Your short block with parts, balancing and all will come in at around $1700 - $2000. The TFS heads will set you back $1100 - $1200. Hydraulic roller retrofit cam, lifters, spider, pushrods, springs, timing chain set about $750. CompCams pro-Magnum steel (steel, not aluminum for a street motor) roller rocker arms about another $300. Use the springs that come with the cam, not the ones supplied with the heads. I poly coated the springs (Airborne Coatings, same place the headers went, different coating) to help keep 'em cool and get a little more life out of them. Make sure either you, or your machine shop gets the pushrod length right. Most cam kits don't have the correct length pushrods, and you'll have to exchange them.

If you want a roller motor, $3000 won't cut it. The difference between a 351 and a 393 is the price of the crank or about $500.

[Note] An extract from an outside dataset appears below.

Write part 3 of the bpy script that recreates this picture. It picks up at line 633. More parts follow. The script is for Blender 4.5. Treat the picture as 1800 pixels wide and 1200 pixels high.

A note here though. A bare set of heads appears on my bench, and my die grinder warms up all by itself. There is always something that needs cleaning up. I took the TFS's out of the box and bolted them on the motor untouched. There wasn't a thing I could have done to improve on them.

If I were bucks down, and had to keep this under $3k, I'd do the stroker. Clearance the block for the spider that has to go in the lifter valley for rollers. Use a hydraulic cam and somebody's iron heads for now. Easy (er) upgrade later. Can be done with motor in car. Notch pistons for both standard and TFS heads.

Distributor gear. Roller cam, steel gear. Non-roller cam, iron gear. Get it wrong and you chew up your cam gear, distributor gear, or both. No bronze gears on street motors.